Parzival’s story was my story and I was sure, having delved into the arch form of this story in my dissertation, that this would be the students’ story too. I might as well share a myth model that told the truth.

Besides it was a last hurrah for me. I’d deconstruct Parzival using my impossible method. For two weeks I’d poured over the text and amplifying resources in nerdish ecstasy. The insights gleaned were like downloads from the divine. What I saw within the text, using these careful reading strategies revealed a true myth map of our life. A very road map for “amor fati,” love of fate, through failure.

I arrived on site at a youth center in Akron Ohio, plan in hand in the form of a giant binder exploding with notes. I’d teach the boys to deconstruct a text—so that we could see through to the great patterns within. “What version of Parzival have the boys read?” I questioned Kwame, hoping that they’d read a version based off of Wolfram von Eschenbach rather than earlier tellings, as Eschenbach’s was obviously the more nuanced.
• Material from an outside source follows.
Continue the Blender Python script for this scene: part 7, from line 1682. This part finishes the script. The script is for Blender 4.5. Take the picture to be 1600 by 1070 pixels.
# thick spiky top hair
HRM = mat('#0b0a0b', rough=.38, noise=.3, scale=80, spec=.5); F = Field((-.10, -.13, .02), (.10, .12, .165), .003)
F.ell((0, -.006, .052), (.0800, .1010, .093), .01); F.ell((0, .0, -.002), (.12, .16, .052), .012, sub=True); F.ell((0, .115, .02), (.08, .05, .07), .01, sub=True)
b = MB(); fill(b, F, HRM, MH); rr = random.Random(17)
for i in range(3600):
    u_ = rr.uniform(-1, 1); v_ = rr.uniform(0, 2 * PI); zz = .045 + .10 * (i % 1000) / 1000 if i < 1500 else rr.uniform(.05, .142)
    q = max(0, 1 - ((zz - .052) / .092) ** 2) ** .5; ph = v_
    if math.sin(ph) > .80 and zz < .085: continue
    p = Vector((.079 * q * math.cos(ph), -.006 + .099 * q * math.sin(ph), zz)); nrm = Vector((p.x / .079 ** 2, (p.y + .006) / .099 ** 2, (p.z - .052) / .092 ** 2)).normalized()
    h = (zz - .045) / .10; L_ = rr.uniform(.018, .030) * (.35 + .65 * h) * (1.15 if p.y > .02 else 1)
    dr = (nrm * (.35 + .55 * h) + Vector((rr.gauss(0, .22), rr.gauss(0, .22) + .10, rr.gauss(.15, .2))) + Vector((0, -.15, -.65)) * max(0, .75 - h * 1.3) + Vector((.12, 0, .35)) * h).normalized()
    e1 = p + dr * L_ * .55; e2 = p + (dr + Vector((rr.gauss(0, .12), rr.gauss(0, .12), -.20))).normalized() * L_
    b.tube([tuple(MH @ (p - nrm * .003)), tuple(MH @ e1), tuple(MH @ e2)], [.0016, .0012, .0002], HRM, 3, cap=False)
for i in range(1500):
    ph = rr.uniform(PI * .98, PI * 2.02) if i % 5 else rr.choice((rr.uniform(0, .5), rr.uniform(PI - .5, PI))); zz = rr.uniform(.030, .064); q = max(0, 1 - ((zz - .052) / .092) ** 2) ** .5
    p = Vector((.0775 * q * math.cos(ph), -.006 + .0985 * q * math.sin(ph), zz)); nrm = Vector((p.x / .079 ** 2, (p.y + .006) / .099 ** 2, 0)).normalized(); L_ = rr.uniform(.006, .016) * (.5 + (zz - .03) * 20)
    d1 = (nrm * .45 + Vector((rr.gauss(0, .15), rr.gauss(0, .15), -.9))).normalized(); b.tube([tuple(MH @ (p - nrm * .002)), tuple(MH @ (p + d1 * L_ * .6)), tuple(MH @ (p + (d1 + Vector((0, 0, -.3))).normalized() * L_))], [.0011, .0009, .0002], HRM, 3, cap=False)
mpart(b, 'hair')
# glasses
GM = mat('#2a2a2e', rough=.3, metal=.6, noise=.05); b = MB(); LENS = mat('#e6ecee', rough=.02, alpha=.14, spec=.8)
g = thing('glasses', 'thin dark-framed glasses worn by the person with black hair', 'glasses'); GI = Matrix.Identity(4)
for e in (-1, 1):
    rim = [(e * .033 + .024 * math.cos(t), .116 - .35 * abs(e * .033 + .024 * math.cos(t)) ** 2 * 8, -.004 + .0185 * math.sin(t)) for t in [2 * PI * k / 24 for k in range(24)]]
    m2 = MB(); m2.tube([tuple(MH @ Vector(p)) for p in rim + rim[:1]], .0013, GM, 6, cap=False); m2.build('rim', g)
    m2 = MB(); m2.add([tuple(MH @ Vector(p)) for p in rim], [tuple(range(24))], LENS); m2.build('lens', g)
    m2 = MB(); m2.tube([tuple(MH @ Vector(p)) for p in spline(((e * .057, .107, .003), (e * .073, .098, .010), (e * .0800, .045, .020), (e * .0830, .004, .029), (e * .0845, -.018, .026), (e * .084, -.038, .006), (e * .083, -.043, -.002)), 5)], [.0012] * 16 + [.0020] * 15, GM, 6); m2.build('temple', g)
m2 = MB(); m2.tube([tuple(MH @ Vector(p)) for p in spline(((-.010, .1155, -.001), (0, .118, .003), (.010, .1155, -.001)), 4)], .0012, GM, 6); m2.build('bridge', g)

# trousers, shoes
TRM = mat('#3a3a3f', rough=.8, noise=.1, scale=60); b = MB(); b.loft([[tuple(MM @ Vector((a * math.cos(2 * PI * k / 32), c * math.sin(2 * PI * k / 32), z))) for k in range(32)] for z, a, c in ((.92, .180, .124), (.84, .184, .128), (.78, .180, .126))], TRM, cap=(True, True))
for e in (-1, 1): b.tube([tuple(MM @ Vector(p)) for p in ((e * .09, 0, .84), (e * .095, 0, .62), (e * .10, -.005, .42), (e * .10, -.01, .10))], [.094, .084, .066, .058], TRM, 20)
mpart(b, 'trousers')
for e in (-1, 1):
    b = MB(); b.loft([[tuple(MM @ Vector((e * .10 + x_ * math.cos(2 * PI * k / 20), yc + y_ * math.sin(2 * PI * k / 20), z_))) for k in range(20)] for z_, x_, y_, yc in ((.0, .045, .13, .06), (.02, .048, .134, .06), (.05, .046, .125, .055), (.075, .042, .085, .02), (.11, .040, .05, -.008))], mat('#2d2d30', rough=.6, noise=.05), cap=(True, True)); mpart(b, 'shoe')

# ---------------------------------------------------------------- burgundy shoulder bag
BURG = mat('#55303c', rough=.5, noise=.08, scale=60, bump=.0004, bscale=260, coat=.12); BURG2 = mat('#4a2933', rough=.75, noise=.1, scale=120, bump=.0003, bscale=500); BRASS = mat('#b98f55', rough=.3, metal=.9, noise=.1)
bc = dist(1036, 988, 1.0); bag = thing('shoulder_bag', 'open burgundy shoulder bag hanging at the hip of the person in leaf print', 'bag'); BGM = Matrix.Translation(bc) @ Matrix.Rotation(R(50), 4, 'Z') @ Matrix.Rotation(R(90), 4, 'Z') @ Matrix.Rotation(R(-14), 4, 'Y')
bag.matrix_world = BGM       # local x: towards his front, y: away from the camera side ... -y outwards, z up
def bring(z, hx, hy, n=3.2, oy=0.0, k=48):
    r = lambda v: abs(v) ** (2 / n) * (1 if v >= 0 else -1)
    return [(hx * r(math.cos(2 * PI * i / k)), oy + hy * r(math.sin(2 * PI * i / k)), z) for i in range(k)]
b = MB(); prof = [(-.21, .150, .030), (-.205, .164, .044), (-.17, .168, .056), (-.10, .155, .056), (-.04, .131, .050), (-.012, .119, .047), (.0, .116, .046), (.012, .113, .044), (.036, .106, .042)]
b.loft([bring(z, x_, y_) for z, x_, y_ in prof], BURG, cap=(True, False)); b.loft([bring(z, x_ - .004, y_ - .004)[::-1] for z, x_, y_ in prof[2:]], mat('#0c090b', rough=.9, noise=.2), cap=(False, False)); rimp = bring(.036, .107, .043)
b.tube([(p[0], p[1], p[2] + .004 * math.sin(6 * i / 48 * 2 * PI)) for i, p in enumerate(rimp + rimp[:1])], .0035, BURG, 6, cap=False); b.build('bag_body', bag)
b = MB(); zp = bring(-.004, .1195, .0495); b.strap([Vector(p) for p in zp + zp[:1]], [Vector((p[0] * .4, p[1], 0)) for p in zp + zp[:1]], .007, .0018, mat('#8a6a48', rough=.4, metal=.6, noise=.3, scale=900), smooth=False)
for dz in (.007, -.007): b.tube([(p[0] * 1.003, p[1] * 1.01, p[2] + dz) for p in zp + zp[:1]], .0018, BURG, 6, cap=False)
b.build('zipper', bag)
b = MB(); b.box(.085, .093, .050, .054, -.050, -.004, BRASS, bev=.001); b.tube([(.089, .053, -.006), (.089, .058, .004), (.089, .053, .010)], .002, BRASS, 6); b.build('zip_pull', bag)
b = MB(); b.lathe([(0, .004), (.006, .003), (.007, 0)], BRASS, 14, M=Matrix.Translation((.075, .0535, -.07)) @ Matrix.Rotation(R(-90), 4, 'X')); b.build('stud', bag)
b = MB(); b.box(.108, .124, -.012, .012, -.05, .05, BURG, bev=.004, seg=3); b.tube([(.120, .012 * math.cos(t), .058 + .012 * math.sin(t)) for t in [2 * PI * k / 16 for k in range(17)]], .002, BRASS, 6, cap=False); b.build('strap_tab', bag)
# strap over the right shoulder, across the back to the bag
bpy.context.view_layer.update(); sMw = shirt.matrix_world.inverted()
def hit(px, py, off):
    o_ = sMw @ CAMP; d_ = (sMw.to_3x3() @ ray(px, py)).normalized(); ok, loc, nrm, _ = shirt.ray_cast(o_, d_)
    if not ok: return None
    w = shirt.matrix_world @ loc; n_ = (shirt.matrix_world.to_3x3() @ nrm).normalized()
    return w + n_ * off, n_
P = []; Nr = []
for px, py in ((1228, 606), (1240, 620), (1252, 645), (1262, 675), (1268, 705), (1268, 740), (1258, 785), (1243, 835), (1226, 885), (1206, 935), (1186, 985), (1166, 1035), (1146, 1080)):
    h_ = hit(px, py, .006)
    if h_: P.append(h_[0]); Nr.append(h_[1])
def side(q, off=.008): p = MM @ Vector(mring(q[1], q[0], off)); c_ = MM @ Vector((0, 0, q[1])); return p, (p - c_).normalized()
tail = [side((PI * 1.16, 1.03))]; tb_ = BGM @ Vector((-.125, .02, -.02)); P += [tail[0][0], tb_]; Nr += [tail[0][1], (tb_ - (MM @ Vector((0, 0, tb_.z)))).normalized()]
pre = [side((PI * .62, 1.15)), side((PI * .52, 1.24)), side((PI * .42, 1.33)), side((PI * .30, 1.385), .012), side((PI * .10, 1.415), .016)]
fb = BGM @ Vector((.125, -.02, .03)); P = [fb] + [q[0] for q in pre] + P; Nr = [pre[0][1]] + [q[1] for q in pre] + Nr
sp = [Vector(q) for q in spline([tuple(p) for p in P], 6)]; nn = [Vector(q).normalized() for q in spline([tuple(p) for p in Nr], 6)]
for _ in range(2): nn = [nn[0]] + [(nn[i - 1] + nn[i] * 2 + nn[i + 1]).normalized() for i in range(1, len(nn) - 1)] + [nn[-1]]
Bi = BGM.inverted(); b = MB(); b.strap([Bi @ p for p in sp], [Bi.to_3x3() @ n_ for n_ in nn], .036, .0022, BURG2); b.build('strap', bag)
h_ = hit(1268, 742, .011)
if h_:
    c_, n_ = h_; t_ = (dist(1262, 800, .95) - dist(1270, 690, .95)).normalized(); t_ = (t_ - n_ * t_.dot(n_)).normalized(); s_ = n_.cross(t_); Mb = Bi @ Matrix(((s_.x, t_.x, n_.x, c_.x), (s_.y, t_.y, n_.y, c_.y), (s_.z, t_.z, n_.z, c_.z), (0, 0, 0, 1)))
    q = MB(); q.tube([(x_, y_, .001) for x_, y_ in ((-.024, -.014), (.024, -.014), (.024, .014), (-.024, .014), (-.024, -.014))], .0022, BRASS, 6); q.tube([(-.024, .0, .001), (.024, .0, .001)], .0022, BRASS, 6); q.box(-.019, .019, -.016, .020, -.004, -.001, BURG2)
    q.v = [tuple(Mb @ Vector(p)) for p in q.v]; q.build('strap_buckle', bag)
“Oh. Reading?!” He belly laughed with his sunshine warmth. “The boys don’t read. We drum. We tell the stories and drum.”

A sickening spread through my stomach—anxiety digesting its way from inside out. Although I repeated the sugary mantra of “You can do this. You can do this,” I needed to come fast to terms with the truth that what I’d prepared was not what the audience needed. This felt like cruel fate teaching me once again the lesson of my dissertation.

But—we were live—and what I love about the fire of being in the room is that there is no choice. It’s pivot or die.

Although I’d never worked with teaching in this way before, we drummed as we story-told in short installments. After each big scene in the plot, I asked the boys to think on the themes, conflicts, characters, and questions and to ponder on when, how, and if, they’d experienced similar moments in their lives?

They wrote answers down by way of prompts and then shared.

What happened in their sharing was one of the most beautiful collective experiences of what I’ve come to call “social story” that I’ve ever experienced.
In vignettes, full of emotion, sometimes tears, sometimes anger, the boys filled the circle with the stories of the lives they’d lived.

I’d sent out the call of Parzival’s troubles and learnings—and the boys answered with their own stories, plotted to the larger frame of a great hero’s becoming.

Herein was a collective experience of a community of learning wherein we were mirroring to one another our becoming by way of story sharing.
Whatever this work was that we were doing…that’s what I wanted to do, what I’d meant to do all along.

It was in this experience that the great insight I’ll be sharing with you again and again through many lenses hit me in full force.

Storytelling begins with Storylistening. We must cultivate both practices simultaneously.

From that moment on I’ve been obsessed with unleashing the power of story sharing as collective ritual.

I believe with all my heart we do this with one another in conversation and we can do this collectively in meetings—when we design the experiences to open up meaning by way of sharing rather than dumping information.

Thank you to Dr. Kwame Scruggs and the boys of Alchemy Inc for showing me the way.